Nielsen's Periodic Apples To Apples Report

The media biz has been comparing apples to oranges for awhile now, so Nielsen’s newly released Comparable Metrics Report for Q3 of 2015 is a refreshing attempt to make things make more sense.

This new data has nothing much to do with page views or quarter hours. It is simpler than that, reporting just how many adults are perched on platforms, for how many days out of the week, and for how long.

The numbers spill out of reporting data for July 28-Aug 31 in 2014, compared to the same data for July 27-Aug. 30 of 2015; there’s only one significant change in data methodology.

In a nutshell, the report shows a lot of what you’d expect but with those interesting devils in the details. Younger people watch TV less, and in fact, their use digital devices almost as much as they do TV. But 18-34s use of smartphones (11 hours and 54 minutes a week) is only 53 minutes more than for people 35 to 49.

On average, 18-34s use their smartphones 5.7 days out of 7. Their gabby 35-49 siblings are there 5.9 days.



Here is the part I devote to radio: Over 90% of the Americans listen to radio each week, more than anybody does anything else. Its use is the most consistent regardless of age bracket: Just over five hours a week.  Other media studied have much wider fluctuations.

But back to video.

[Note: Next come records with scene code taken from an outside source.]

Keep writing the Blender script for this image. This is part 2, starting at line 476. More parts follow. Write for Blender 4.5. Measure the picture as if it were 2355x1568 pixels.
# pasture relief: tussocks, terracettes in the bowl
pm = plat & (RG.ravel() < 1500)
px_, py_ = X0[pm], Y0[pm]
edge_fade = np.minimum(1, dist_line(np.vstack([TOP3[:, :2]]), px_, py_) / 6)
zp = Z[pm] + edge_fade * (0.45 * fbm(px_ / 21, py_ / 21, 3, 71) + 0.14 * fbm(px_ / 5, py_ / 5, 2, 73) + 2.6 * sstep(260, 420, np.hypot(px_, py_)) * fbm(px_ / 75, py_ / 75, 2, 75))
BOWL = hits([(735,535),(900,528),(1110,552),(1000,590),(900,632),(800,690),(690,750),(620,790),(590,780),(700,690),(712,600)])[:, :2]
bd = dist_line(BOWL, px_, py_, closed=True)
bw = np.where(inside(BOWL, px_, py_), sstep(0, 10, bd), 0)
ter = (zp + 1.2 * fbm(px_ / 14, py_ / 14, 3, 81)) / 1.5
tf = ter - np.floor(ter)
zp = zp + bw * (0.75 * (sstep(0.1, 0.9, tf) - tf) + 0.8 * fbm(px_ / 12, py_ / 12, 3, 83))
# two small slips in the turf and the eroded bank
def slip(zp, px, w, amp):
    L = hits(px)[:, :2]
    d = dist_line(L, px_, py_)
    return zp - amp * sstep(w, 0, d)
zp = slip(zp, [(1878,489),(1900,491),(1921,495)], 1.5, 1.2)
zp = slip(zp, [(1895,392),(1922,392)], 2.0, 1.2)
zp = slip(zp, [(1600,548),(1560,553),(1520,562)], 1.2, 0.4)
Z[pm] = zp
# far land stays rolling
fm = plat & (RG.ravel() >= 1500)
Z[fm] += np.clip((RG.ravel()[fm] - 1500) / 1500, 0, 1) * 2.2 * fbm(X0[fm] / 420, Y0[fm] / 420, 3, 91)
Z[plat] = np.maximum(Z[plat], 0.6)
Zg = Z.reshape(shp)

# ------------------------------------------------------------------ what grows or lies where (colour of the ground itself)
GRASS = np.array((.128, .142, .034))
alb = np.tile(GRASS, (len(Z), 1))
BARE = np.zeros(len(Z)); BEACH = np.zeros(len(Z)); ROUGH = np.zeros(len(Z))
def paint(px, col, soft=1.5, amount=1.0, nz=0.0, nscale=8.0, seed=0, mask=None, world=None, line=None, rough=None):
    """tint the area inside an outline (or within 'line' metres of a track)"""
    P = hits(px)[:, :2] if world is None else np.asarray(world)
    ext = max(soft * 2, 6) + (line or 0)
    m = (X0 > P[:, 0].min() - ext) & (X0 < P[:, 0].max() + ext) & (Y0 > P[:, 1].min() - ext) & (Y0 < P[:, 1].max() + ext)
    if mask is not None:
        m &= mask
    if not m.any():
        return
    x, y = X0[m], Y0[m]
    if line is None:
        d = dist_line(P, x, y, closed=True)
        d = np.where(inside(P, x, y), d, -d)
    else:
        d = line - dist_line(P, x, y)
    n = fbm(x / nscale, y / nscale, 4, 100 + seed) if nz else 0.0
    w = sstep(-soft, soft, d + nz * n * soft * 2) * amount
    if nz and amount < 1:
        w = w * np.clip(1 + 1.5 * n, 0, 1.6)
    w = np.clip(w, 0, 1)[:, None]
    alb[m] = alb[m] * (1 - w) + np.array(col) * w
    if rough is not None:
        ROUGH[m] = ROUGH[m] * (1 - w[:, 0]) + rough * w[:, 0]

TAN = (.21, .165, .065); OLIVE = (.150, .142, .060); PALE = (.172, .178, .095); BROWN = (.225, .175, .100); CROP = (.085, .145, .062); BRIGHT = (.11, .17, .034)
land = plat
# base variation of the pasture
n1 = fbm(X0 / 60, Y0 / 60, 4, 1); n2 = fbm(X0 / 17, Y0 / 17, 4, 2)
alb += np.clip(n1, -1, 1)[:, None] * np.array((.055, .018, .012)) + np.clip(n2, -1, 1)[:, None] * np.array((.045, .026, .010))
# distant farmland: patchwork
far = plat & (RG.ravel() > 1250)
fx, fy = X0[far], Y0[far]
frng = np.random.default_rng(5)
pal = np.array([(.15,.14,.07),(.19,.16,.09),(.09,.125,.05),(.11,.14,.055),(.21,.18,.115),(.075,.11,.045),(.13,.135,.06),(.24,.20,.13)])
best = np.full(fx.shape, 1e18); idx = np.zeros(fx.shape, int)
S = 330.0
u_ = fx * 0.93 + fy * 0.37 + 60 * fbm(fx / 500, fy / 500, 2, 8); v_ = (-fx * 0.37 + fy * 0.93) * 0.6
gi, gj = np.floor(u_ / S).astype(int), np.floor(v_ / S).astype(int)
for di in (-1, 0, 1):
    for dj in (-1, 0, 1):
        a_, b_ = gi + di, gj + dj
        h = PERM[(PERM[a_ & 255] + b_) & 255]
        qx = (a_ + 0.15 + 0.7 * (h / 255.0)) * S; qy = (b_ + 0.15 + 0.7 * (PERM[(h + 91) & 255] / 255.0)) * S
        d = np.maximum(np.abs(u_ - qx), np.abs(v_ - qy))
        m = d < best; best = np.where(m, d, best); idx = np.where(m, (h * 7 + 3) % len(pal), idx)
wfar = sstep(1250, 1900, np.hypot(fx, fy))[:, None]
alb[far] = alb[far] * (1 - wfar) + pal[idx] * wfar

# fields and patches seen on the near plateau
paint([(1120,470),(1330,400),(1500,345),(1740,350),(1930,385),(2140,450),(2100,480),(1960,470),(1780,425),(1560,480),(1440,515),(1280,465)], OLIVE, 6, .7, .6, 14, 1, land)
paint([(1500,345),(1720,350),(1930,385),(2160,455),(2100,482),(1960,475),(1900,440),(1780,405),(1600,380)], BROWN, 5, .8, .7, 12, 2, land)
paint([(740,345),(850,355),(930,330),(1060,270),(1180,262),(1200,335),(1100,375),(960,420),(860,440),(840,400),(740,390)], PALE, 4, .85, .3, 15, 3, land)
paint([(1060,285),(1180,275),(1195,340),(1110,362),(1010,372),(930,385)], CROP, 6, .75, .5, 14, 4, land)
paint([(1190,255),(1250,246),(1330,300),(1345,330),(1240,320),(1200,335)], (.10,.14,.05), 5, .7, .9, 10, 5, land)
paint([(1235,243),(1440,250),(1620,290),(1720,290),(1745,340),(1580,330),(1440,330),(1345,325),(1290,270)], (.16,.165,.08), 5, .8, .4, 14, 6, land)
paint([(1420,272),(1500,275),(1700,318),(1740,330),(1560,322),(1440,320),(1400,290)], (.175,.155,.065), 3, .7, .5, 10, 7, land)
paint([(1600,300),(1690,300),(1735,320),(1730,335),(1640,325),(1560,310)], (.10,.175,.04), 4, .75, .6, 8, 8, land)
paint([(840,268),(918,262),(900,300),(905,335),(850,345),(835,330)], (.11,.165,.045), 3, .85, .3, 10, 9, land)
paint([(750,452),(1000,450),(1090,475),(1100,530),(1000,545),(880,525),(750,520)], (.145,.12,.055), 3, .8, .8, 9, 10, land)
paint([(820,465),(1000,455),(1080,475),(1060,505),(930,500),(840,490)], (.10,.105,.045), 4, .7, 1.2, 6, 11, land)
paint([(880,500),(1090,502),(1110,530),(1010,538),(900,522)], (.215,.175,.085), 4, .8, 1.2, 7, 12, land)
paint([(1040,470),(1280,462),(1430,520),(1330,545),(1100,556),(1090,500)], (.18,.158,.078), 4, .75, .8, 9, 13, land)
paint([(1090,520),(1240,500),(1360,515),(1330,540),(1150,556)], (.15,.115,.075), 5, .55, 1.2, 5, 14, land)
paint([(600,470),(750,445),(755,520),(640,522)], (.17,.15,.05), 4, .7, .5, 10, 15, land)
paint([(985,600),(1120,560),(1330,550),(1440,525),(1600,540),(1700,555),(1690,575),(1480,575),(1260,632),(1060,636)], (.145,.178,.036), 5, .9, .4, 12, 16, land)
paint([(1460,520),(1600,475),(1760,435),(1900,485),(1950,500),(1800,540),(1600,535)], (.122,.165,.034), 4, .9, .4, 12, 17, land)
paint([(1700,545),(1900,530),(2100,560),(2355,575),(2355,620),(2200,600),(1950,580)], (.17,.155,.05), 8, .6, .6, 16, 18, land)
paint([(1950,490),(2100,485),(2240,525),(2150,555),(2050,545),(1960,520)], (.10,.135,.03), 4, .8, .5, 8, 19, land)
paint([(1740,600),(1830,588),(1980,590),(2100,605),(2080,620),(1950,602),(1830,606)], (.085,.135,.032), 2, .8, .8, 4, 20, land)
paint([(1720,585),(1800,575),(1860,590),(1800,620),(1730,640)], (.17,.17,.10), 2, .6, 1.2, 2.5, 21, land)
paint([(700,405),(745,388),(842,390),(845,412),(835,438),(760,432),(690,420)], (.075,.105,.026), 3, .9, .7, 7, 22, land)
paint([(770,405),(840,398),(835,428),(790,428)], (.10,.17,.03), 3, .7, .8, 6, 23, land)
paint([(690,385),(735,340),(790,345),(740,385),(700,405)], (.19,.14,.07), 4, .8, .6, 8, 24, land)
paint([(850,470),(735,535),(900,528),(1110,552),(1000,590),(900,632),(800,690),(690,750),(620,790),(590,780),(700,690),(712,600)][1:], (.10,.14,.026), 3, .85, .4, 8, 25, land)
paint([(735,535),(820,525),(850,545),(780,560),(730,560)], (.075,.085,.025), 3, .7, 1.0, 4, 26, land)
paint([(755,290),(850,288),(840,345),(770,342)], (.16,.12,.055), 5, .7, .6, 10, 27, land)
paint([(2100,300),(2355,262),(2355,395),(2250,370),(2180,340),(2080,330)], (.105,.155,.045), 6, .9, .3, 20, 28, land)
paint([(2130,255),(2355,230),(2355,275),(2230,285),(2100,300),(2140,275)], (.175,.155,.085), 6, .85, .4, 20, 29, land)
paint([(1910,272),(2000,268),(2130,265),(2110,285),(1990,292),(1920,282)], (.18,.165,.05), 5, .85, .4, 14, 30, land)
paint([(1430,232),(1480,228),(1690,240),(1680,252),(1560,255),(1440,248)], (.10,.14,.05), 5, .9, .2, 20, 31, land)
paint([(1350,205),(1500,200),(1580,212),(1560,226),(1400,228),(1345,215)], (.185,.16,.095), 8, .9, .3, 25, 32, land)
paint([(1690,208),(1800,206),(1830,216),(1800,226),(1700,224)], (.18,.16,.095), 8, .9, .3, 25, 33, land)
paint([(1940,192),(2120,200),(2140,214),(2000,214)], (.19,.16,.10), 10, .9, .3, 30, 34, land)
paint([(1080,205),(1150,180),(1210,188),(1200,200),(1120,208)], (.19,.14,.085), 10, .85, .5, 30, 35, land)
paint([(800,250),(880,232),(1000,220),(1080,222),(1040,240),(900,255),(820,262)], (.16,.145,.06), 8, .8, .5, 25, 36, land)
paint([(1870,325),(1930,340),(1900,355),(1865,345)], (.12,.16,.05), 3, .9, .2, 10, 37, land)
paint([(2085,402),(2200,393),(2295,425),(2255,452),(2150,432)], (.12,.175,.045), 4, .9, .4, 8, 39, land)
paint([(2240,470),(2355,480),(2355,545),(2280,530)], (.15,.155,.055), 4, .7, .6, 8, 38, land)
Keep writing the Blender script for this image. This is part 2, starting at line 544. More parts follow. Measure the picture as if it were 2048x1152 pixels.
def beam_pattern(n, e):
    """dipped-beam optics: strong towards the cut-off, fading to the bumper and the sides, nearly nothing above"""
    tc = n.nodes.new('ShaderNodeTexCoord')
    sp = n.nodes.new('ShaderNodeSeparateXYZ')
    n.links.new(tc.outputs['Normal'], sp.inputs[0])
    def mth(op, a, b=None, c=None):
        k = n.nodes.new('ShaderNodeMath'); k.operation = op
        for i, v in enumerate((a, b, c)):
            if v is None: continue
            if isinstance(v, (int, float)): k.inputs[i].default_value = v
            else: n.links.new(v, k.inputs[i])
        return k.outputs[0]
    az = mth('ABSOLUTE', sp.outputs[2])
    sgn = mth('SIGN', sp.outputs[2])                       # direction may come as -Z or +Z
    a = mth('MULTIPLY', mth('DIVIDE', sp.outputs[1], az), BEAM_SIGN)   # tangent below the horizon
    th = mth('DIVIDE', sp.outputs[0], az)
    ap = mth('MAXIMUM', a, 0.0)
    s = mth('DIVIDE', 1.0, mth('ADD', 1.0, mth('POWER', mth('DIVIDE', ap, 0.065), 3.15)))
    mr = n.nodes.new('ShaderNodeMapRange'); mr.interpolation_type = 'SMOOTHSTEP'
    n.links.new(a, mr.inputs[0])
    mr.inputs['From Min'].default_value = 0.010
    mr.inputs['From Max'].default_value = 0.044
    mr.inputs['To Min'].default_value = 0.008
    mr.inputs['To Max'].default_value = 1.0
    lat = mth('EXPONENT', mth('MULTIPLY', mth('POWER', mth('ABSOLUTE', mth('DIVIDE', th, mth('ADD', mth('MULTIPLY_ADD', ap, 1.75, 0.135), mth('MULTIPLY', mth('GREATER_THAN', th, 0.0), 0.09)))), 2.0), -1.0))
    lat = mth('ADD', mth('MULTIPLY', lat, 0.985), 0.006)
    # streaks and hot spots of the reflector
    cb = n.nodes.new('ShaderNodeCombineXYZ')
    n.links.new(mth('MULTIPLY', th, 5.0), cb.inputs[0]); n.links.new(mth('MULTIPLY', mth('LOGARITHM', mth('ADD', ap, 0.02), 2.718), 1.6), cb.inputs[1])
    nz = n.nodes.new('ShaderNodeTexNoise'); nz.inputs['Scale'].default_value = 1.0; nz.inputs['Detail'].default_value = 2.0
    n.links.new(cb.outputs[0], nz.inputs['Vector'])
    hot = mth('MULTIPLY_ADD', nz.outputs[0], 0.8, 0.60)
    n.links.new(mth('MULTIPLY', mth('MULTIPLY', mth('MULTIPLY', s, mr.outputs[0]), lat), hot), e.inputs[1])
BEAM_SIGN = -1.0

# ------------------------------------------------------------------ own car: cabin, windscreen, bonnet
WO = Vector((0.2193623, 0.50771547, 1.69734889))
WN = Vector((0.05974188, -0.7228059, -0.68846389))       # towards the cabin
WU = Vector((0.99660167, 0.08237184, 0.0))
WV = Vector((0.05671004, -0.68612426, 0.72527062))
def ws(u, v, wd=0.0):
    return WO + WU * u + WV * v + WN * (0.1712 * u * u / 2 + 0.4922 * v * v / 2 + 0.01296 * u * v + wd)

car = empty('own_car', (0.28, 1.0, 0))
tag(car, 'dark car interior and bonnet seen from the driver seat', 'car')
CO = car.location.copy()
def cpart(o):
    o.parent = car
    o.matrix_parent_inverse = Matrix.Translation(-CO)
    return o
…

It’s also interesting that 18-34s each week spend 6 hours and 14 minutes watching TV connected devices (even including VCRs) and adults 35-49 spend three hours and 32 minutes. That’s like lifting one night of prime time, plus the 11 o’clock news, out of the TV day, except, of course probably a good deal of the viewing on connected devices is likely time shifted TV.

The Nielsen document also says that an incredible 65% of the U.S. population engaged in social networking during the month that was studied. To put it another way, that’s 156 million adults--insert your astonishment-adjectives where you’d like. That’s up 13% from a year ago.

On tablets, Nielsen adds, about 58 million adults access social networks each week. That, Nielsen says, is about a quarter of the nation’s adults. (If less than 4,000 people wish you a happy birthday on Facebook, you are really rubbing people the wrong way.)

The report comes as Nielsen prepares a new measuring system that will include viewing on a digital devices and is due to be unveiled this year. Out in Las Vegas for the CES show, Nielsen’s president of U.S. Media, Lynda Clarizio used Yahoo’s historic streaming of an NFL game this season to explain to Financial Times how people get confused by different kinds of media measurement.

Yahoo, she said, was proud that the game attracted 15.2 million unique visitors, which seems pretty good compared to the 19 million a typical NFL game on TV draws. But, she noted, TV ratings are calculated on the average minute viewed. By that yardstick, the audience dropped to 1.6 million.

And that's part of the reason Nielsen is prepping a new yardstick.